/---

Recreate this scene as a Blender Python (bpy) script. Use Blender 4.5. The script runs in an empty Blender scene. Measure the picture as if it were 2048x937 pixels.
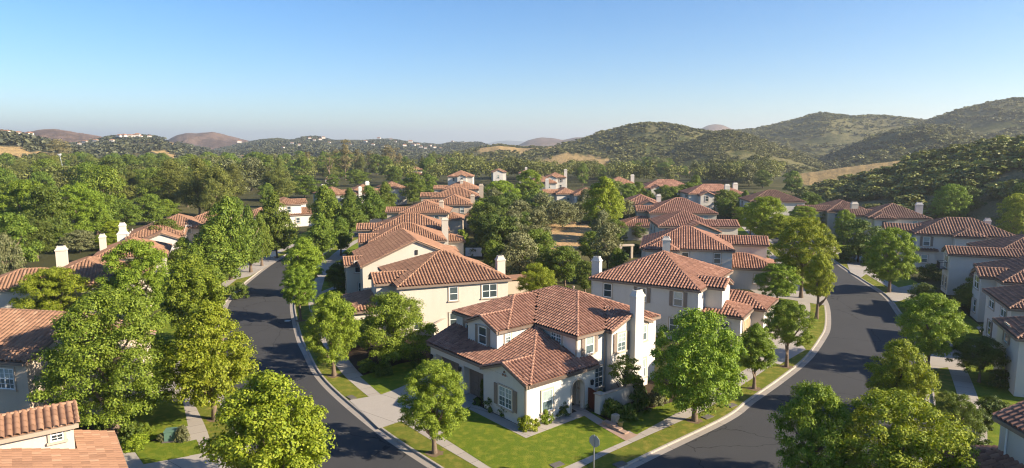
import bpy, math, random
import numpy as np
from mathutils import Vector, Matrix

SC = bpy.context.scene
COL = SC.collection
R = math.radians
rnd = random.Random(11)

# ------------------------------------------------------------------ camera geometry
F = 1340.0; CX = 1024.0; CY = 468.5; TH = math.atan(178.5 / F); H = 20.0
CT, ST = math.cos(TH), math.sin(TH)
def ray(px, py):
    u = (px - CX) / F; v = (CY - py) / F
    return (u, CT + v * ST, -ST + v * CT)
def G(px, py, z=0.0):
    r = ray(px, py); t = (z - H) / r[2]
    return (r[0] * t, r[1] * t)
def depth(y, z=0.0):
    return y * CT - (z - H) * ST
def z_at(py, y):
    v = (CY - py) / F
    return H + (-ST + v * CT) / (CT + v * ST) * y

# ------------------------------------------------------------------ materials
def new_mat(name):
    m = bpy.data.materials.new(name); m.use_nodes = True
    nt = m.node_tree; nt.nodes.clear()
    out = nt.nodes.new('ShaderNodeOutputMaterial')
    return m, nt, out
def N(nt, t, **kw):
    n = nt.nodes.new('ShaderNode' + t)
    for k, v in kw.items():
        if k in n.inputs.keys(): n.inputs[k].default_value = v
        else: setattr(n, k, v)
    return n
def ramp(nt, fac, stops):
    n = nt.nodes.new('ShaderNodeValToRGB'); e = n.color_ramp.elements
    while len(e) < len(stops): e.new(0.5)
    for i, (p, c) in enumerate(stops):
        e[i].position = p; e[i].color = (*c, 1)
    nt.links.new(fac, n.inputs[0]); return n.outputs[0]
def noise(nt, scale, detail=4, coord=None, rough=.55):
    n = N(nt, 'TexNoise'); n.inputs['Scale'].default_value = scale; n.inputs['Detail'].default_value = detail
    n.inputs['Roughness'].default_value = rough
    if coord is not None: nt.links.new(coord, n.inputs['Vector'])
    return n.outputs[0]
def mixc(nt, fac, a, b, mode='MIX'):
    n = N(nt, 'Mix', data_type='RGBA', blend_type=mode)
    for s, v in ((n.inputs[0], fac), (n.inputs[6], a), (n.inputs[7], b)):
        if hasattr(v, 'is_linked') or hasattr(v, 'links'): nt.links.new(v, s)
        elif isinstance(v, (int, float)): s.default_value = v
        else: s.default_value = (*v, 1)
    return n.outputs[2]
def math_n(nt, op, a, b=None):
    n = N(nt, 'Math', operation=op)
    for s, v in ((n.inputs[0], a), (n.inputs[1], b)):
        if v is None: continue
        if isinstance(v, (int, float)): s.default_value = v
        else: nt.links.new(v, s)
    return n.outputs[0]
def bump(nt, h, strength, dist):
    b = N(nt, 'Bump'); b.inputs['Strength'].default_value = strength; b.inputs['Distance'].default_value = dist
    nt.links.new(h, b.inputs['Height']); return b.outputs[0]
def principled(nt, out, col, rough=.8, spec=.3, normal=None):
    p = N(nt, 'BsdfPrincipled'); p.inputs['Roughness'].default_value = rough
    p.inputs['Specular IOR Level'].default_value = spec
    if isinstance(col, tuple): p.inputs['Base Color'].default_value = (*col, 1)
    else: nt.links.new(col, p.inputs['Base Color'])
    if normal is not None: nt.links.new(normal, p.inputs['Normal'])
    nt.links.new(p.outputs[0], out.inputs[0]); return p
def pos(nt):
    return N(nt, 'NewGeometry').outputs['Position']
def sc3(c, k): return tuple(x * k for x in c)

def noisy(name, col, var=.15, scale=3.0, bscale=40.0, bstr=.3, bdist=.01, rough=.85, spec=.2, big=.25):
    m, nt, out = new_mat(name); p = pos(nt)
    a = noise(nt, scale, 5, p); c = ramp(nt, a, [(.3, sc3(col, 1 - var)), (.7, sc3(col, 1 + var))])
    b = noise(nt, scale * .12, 3, p); c = mixc(nt, .5, c, mixc(nt, b, sc3(col, 1 - big), sc3(col, 1 + big * .6)))
    nb = bump(nt, noise(nt, bscale, 3, p), bstr, bdist)
    principled(nt, out, c, rough, spec, nb); return m
def stucco(name, col):
    m, nt, out = new_mat(name); p = pos(nt)
    mp = N(nt, 'Mapping'); mp.inputs['Scale'].default_value = (1.6, 1.6, .16); nt.links.new(p, mp.inputs['Vector'])
    c = mixc(nt, noise(nt, .35, 4, p), sc3(col, .95), sc3(col, 1.05))
    st = ramp(nt, noise(nt, 1.1, 5, mp.outputs[0], .7), [(.48, (0, 0, 0)), (.82, (.36, .36, .36))]); c = mixc(nt, st, c, (col[0] * .80, col[1] * .77, col[2] * .72))
    c = mixc(nt, math_n(nt, 'MULTIPLY', noise(nt, 9, 4, p, .7), .16), c, sc3(col, .8))
    principled(nt, out, c, .92, .12, bump(nt, noise(nt, 38, 4, p, .7), .45, .018)); return m
def plain(name, col, rough=.6, spec=.3, metal=0):
    m, nt, out = new_mat(name); p = principled(nt, out, col, rough, spec)
    p.inputs['Metallic'].default_value = metal; return m

def roof_mat(name, a, b, c):
    m, nt, out = new_mat(name); p = pos(nt)
    uv = N(nt, 'UVMap').outputs[0]
    fl = N(nt, 'VectorMath', operation='FLOOR'); nt.links.new(uv, fl.inputs[0])
    oi = N(nt, 'ObjectInfo'); ad = N(nt, 'VectorMath', operation='ADD')
    nt.links.new(fl.outputs[0], ad.inputs[0]); nt.links.new(oi.outputs['Random'], ad.inputs[1])
    wn = N(nt, 'TexWhiteNoise', noise_dimensions='3D'); nt.links.new(ad.outputs[0], wn.inputs['Vector'])
    col = ramp(nt, wn.outputs[0], [(0, a), (.45, b), (.85, b), (1, c)])
    sp_ = N(nt, 'SeparateXYZ'); nt.links.new(uv, sp_.inputs[0]); col = mixc(nt, math_n(nt, 'MULTIPLY', math_n(nt, 'GREATER_THAN', sp_.outputs[1], 800.0), .55), col, sc3(c, 1.25))
    n1 = noise(nt, .7, 4, p); col = mixc(nt, math_n(nt, 'MULTIPLY', n1, .5), col, sc3(b, .72))
    n2 = noise(nt, 14, 4, p); col = mixc(nt, math_n(nt, 'MULTIPLY', n2, .3), col, sc3(c, 1.05))
    nb = bump(nt, noise(nt, 60, 2, p), .25, .01)
    principled(nt, out, col, .85, .2, nb); return m

def leaf_mat(name, c1, c2, c3, trans=.35, attr=False, rough=.55):
    m, nt, out = new_mat(name)
    ge = N(nt, 'NewGeometry'); oi = N(nt, 'ObjectInfo')
    col = ramp(nt, ge.outputs['Random Per Island'], [(0, c1), (.5, c2), (1, c3)])
    if attr:
        at = N(nt, 'Attribute', attribute_name='tint'); col = mixc(nt, 1.0, col, at.outputs['Color'], 'MULTIPLY')
    else:
        hs = N(nt, 'HueSaturation')
        nt.links.new(math_n(nt, 'ADD', math_n(nt, 'MULTIPLY', oi.outputs['Random'], .022), .482), hs.inputs['Hue'])
        r2 = math_n(nt, 'FRACT', math_n(nt, 'MULTIPLY', oi.outputs['Random'], 7.31))
        nt.links.new(math_n(nt, 'ADD', math_n(nt, 'MULTIPLY', r2, .34), .80), hs.inputs['Value'])
        nt.links.new(col, hs.inputs['Color']); col = hs.outputs[0]
    p = N(nt, 'BsdfPrincipled'); p.inputs['Roughness'].default_value = rough; p.inputs['Specular IOR Level'].default_value = .25
    nt.links.new(col, p.inputs['Base Color'])
    t = N(nt, 'BsdfTranslucent'); tc = mixc(nt, 1.0, col, (1.35, 1.25, .4), 'MULTIPLY'); nt.links.new(tc, t.inputs[0])
    mx = N(nt, 'MixShader'); mx.inputs[0].default_value = trans
    nt.links.new(p.outputs[0], mx.inputs[1]); nt.links.new(t.outputs[0], mx.inputs[2])
    nt.links.new(mx.outputs[0], out.inputs[0]); return m

def grass_mat(name, a, b, c, sc=1.0):
    m, nt, out = new_mat(name); p = pos(nt)
    n1 = noise(nt, .35 * sc, 5, p); n2 = noise(nt, 9 * sc, 4, p, .7)
    col = mixc(nt, n1, a, b); col = mixc(nt, math_n(nt, 'MULTIPLY', n2, .6), col, c)
    n4 = noise(nt, 1.6 * sc, 3, p); col = mixc(nt, ramp(nt, n4, [(.46, (0, 0, 0)), (.72, (.8, .8, .8))]), col, (b[0] * 1.55, b[1] * 1.2, b[2] * 1.6))
    nb = bump(nt, noise(nt, 22, 3, p, .8), 1.0, .09)
    principled(nt, out, col, .9, .1, nb); return m

M = {}
M['stucco_warm'] = stucco('stucco_warm', (.545, .485, .405))
M['stucco_white'] = stucco('stucco_white', (.580, .540, .485))
M['stucco_tan'] = stucco('stucco_tan', (.50, .41, .315))
M['stucco_grey'] = stucco('stucco_grey', (.56, .52, .47))
M['roof_main'] = roof_mat('roof_main', (0.149, 0.072, 0.050), (0.287, 0.144, 0.097), (0.430, 0.238, 0.162))
M['roof_red'] = roof_mat('roof_red', (0.165, 0.085, 0.054), (0.300, 0.157, 0.095), (0.422, 0.244, 0.151))
M['roof_orange'] = roof_mat('roof_orange', (.17, .088, .054), (.280, .150, .090), (.37, .225, .145))
M['roof_brown'] = roof_mat('roof_brown', (0.122, 0.070, 0.053), (0.212, 0.120, 0.085), (0.342, 0.203, 0.140))
M['fascia'] = plain('fascia_paint', (.20, .145, .11), .6)
M['fascia_tan'] = plain('fascia_tan', (.36, .28, .21), .6)
M['frame'] = plain('window_frame_white', (.78, .77, .74), .45)
M['trim'] = noisy('trim_stucco', (.46, .38, .30), .06, 4, 50, .2, .01)
M['shutter'] = noisy('shutter_paint', (.25, .195, .155), .06, 6, 30, .1, .005, .6)
M['garage'] = noisy('garage_paint', (.17, .135, .11), .06, 5, 30, .1, .005, .55)
M['garage_tan'] = noisy('garage_tan', (.44, .30, .17), .06, 5, 30, .1, .005, .55)
M['door_dark'] = noisy('door_wood', (.06, .03, .022), .2, 8, 30, .2, .005, .5)
M['gate_wood'] = noisy('gate_wood', (.11, .035, .022), .25, 9, 30, .2, .005, .55)
M['metal'] = plain('galvanised_steel', (.45, .46, .47), .45, .5, .8)
M['dark_metal'] = plain('dark_metal', (.03, .03, .03), .5)
M['util'] = noisy('utility_green', (.11, .19, .145), .05, 6, 40, .05, .004, .5)
M['terracotta'] = noisy('terracotta_pot', (.50, .33, .10), .1, 6, 40, .1, .005, .7)
M['stone'] = noisy('stone_block', (.42, .35, .28), .22, 5, 18, .6, .03, .9)
M['white_paint'] = plain('white_paint', (.8, .79, .76), .5)
M['blue_paint'] = plain('blue_paint', (.045, .10, .36), .35, .5)

def glass_mat(name, top, bot, blinds):
    m, nt, out = new_mat(name)
    tc = N(nt, 'TexCoord').outputs['Object']; sep = N(nt, 'SeparateXYZ'); nt.links.new(tc, sep.inputs[0])
    if blinds:
        w = math_n(nt, 'FRACT', math_n(nt, 'MULTIPLY', sep.outputs[2], 14.0))
        c = mixc(nt, math_n(nt, 'GREATER_THAN', w, .75), top, sc3(top, .55))
        c = mixc(nt, math_n(nt, 'GREATER_THAN', sep.outputs[2], 0.0), bot, c)
    else:
        oi = N(nt, 'ObjectInfo'); c = mixc(nt, oi.outputs['Random'], bot, top)
    p = principled(nt, out, c, .07, .6); return m
M['glass'] = glass_mat('window_glass', (.10, .13, .13), (.018, .025, .03), False)
M['glass_blind'] = glass_mat('window_glass_blind', (.36, .42, .40), (.10, .135, .14), True)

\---

* [Exercise task]
Begin at the first line of the data above and repeat each line exactly, stopping after the line containing "rnd = random.Random(11)". Omit the pictures.

* [Exercise solution]
Recreate this scene as a Blender Python (bpy) script. Use Blender 4.5. The script runs in an empty Blender scene. Measure the picture as if it were 2048x937 pixels.
import bpy, math, random
import numpy as np
from mathutils import Vector, Matrix

SC = bpy.context.scene
COL = SC.collection
R = math.radians
rnd = random.Random(11)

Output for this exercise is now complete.